§ RECORDED INFORMATION:
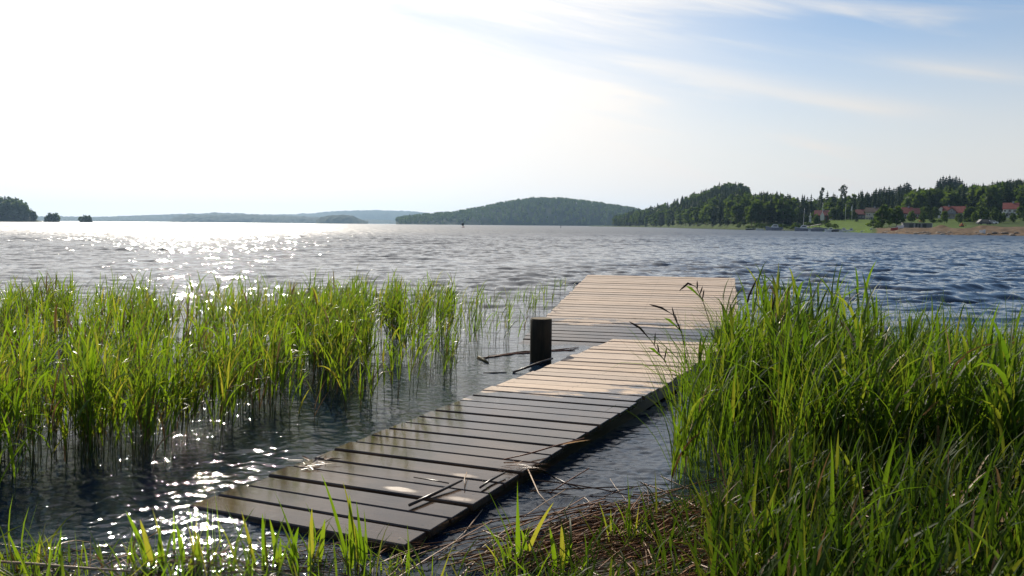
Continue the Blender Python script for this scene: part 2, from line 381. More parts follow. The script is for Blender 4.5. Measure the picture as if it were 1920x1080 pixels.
def in_poly(x, y, poly):
    ins = np.zeros(len(x), bool); j = len(poly) - 1
    for i in range(len(poly)):
        xi, yi = poly[i]; xj, yj = poly[j]
        c = ((yi > y) != (yj > y)) & (x < (xj - xi) * (y - yi) / (yj - yi + 1e-12) + xi); ins ^= c; j = i
    return ins
def scatter(poly, density, rg, clump=0.0, cs=0.35, seed=0, rc=0.09):
    P = np.array(poly); x0, y0 = P.min(0); x1, y1 = P.max(0)
    n = int((x1 - x0) * (y1 - y0) * density)
    if clump:
        nc = max(1, int(n / clump)); cx = rg.uniform(x0, x1, nc); cy = rg.uniform(y0, y1, nc); idx = rg.integers(0, nc, n)
        x = cx[idx] + rg.normal(0, rc, n); y = cy[idx] + rg.normal(0, rc, n)
    else: x = rg.uniform(x0, x1, n); y = rg.uniform(y0, y1, n)
    keep = in_poly(x, y, poly) & (vnoise(x, y, cs, seed) > rg.uniform(0, .55, n))
    return x[keep], y[keep]
def g2(px, py): p = G(px, py); return (p[0], p[1])

# the reed bed left of the dock
bed = [g2(-160, 930), g2(0, 895), g2(180, 880), g2(330, 850), g2(440, 805), g2(560, 770), g2(640, 735), g2(690, 690), g2(700, 655), g2(680, 630), g2(600, 612), g2(0, 612), g2(-200, 612)]
x, y = scatter(bed, 44, RNG, 5.5, 0.7, 1)
bag = Bag(); reed_shoots(bag, np.stack([x, y, np.zeros(len(x))], 1), .45, .98, dry=.11)
edge = [g2(-200, 950), g2(0, 918), g2(120, 905), g2(240, 885), g2(345, 862), g2(400, 830), g2(330, 790), g2(100, 800), g2(-160, 820)]
x, y = scatter(edge, 70, RNG, 7, .5, 4, .06); reed_shoots(bag, np.stack([x, y, np.zeros(len(x))], 1), .42, .80, dry=.10)
wide = [g2(-200, 990), g2(0, 960), g2(180, 925), g2(420, 850), g2(620, 790), g2(840, 735), g2(840, 700), g2(400, 790), g2(-160, 880)]
x, y = scatter(wide, 18, RNG, 4, .4, 17, .05); reed_shoots(bag, np.stack([x, y, np.zeros(len(x))], 1), .15, .55, (2, 4), dry=.2)
mid = [g2(420, 815), g2(560, 780), g2(700, 765), g2(845, 725), g2(858, 660), g2(840, 610), g2(800, 596), g2(560, 604), g2(600, 680)]
x, y = scatter(mid, 30, RNG, 9, .6, 2, .075); reed_shoots(bag, np.stack([x, y, np.zeros(len(x))], 1), .6, .92)
x, y = scatter(bed + [], 7, RNG); n = len(x); p0 = np.stack([x, y, np.full(n, -.05)], 1); hh = RNG.uniform(.25, .8, n); a_ = RNG.uniform(0, 6.28, n); ln_ = RNG.uniform(0, .5, n)
bag.add(stems(p0, p0 + np.stack([np.cos(a_) * ln_ * hh, np.sin(a_) * ln_ * hh, hh], 1), np.full(n, .0032), np.full(n, .002)), 2)
bag.add(blades(p0 + np.stack([np.cos(a_) * ln_ * hh, np.sin(a_) * ln_ * hh, hh], 1), a_, np.full(n, .2), RNG.uniform(.8, 1.8, n), RNG.uniform(.12, .4, n), RNG.uniform(.006, .014, n), twist=RNG.normal(0, .6, n)), 2)
front = [g2(120, 905), g2(345, 872), g2(500, 806), g2(600, 776), g2(560, 745), g2(380, 770), g2(150, 830)]
x, y = scatter(front, 62, RNG, 8, .35, 23, .06); reed_shoots(bag, np.stack([x, y, np.zeros(len(x))], 1), .45, .90, dry=.10)
tag(bag.obj('reed_bed', [REED, STEMG, STRAW]), 'dense bed of young green reeds in the water left of the dock', 'reeds', kind='stuff')

# single clumps that stand apart in open water
for (px, py, n, rad, h, lab) in [
        (935, 648, 16, .16, .72, 'sparse reed clump standing in open water left of the dark post'),
        (882, 668, 16, .14, .86, 'tall reed clump at the open end of the reed bed, over its own reflection'),
        (1008, 600, 14, .10, .62, 'small reed clump just behind the dark post beside the far platform'),
        (912, 596, 14, .26, .60, 'loose reed clump far out, upper left of the sparse clump by the post'),
        (850, 618, 22, .22, .78, 'bushy reed clump adjoining the far right corner of the reed bed'),
        (1046, 556, 9, .18, .42, 'thin short reed tuft beside the left edge of the far platform'),
        (975, 575, 8, .22, .46, 'very thin reed tuft in open water before the left edge of the far platform'),
        (836, 722, 12, .12, .66, 'reed clump closest to the middle of the near dock, by its left edge')]:
    c = G(px, py); rg = np.random.default_rng(px)
    e = empty('reed_clump', c); tag(e, lab, 'reed clump', 'reed clumps standing apart from the bed')
    p = np.stack([rg.normal(0, rad, n), rg.normal(0, rad * 1.3, n), np.zeros(n)], 1)
    b = Bag(); reed_shoots(b, p, h * .75, h * 1.05, (3, 5), (.010, .017), (.18, .32), rg=rg, stemr=.003)
    V = np.concatenate(b.V); Fq = np.concatenate(b.F); mi = np.concatenate(b.m)
    for nm, mm in (('leaves', (0, 2)), ('stems', (1,))):
        s = np.isin(mi, mm); u, inv = np.unique(Fq[s], return_inverse=True)
        mesh_obj(nm, V[u], inv.reshape(-1, 4), [REED, STEMG, STRAW], e, True, mi[s])

# the tall stand right of the dock
def on_bank(x, y): return np.stack([x, y, np.maximum(bank_z(x, y), -.05)], 1)
stand = [(0.98, 5.05), (1.2, 5.9), (1.55, 6.9), (2.0, 7.9), (2.7, 9.0), (3.6, 8.6), (4.6, 7.6), (6.2, 7.0), (9, 7.2), (9, 3.6), (4.0, 3.9), (2.2, 4.35), (1.35, 4.7)]
bag = Bag()
x, y = scatter(stand, 84, RNG, 8, .9, 6, .10); reed_shoots(bag, on_bank(x, y), .45, .98, (5, 8), (.014, .030), (.28, .50), dry=.08)
crest = [(1.25, 5.7), (1.75, 6.9), (2.2, 7.9), (2.8, 8.6), (3.2, 7.6), (2.9, 6.4), (2.2, 5.3)]
x, y = scatter(crest, 70, RNG, 6, .6, 16, .10); reed_shoots(bag, on_bank(x, y), .85, 1.40, (5, 8), (.016, .032), (.30, .52), dry=.06)
x, y = scatter(stand, 230, RNG, 12, .6, 8, .10); n = len(x)
bag.add(blades(on_bank(x, y), RNG.uniform(0, 2 * np.pi, n), RNG.normal(R(82), R(6), n), np.abs(RNG.normal(R(62), R(42), n)), RNG.uniform(.6, 1.25, n), RNG.uniform(.006, .012, n), S=7, twist=RNG.normal(0, .6, n), prof=(.7, .8), powr=2.0), 0)
# arching blades that lean out over the dock
lip = [(1.0, 5.1), (1.35, 6.0), (1.75, 7.0), (2.3, 8.1), (2.6, 8.0), (2.1, 7.0), (1.6, 6.0), (1.3, 5.2)]
x, y = scatter(lip, 210, RNG, 10, .4, 9, .07); n = len(x)
bag.add(blades(on_bank(x, y), RNG.normal(R(-75), R(45), n), RNG.normal(R(80), R(6), n), np.abs(RNG.normal(R(62), R(34), n)), RNG.uniform(.6, 1.25, n), RNG.uniform(.005, .010, n), S=8, twist=RNG.normal(0, .5, n), prof=(.7, .8), powr=1.9), 0)
# a few tall broad spikes that stick out of the top
for (px, py, D, hgt) in [(1500, 492, 6.6, .55), (1478, 500, 6.7, .4), (1655, 520, 6.0, .4), (1385, 540, 6.9, .4), (1612, 560, 6.0, .35), (1712, 545, 5.6, .35), (1765, 560, 5.4, .35), (1845, 565, 5.2, .4), (1868, 575, 5.3, .35), (1890, 600, 5.0, .3), (1455, 545, 6.6, .35), (1905, 620, 4.8, .3)]:
    p = AT(px, py, D); m_ = 4
    bs = np.repeat((p - np.array([0, 0, hgt]))[None], m_, 0) + RNG.normal(0, .02, (m_, 3))
    bag.add(blades(bs, RNG.uniform(0, 6.28, m_), RNG.normal(R(86), R(4), m_), np.abs(RNG.normal(R(14), R(12), m_)), np.array([hgt, hgt * .8, hgt * .75, hgt * .6]), RNG.uniform(.018, .026, m_), twist=RNG.normal(0, .5, m_)), 0)
    g_ = np.array([[p[0], p[1], bank_z(p[0], p[1])]]); bag.add(stems(g_, (p - np.array([0, 0, hgt * .5]))[None], np.array([.005]), np.array([.003])), 1)
tag(bag.obj('reed_stand', [SEDGE, STEMG, STRAW]), 'tall dense stand of dark green reeds and sedge right of the dock', 'reeds', kind='stuff')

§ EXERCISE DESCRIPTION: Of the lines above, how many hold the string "from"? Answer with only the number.

§ FINAL RESULT: 2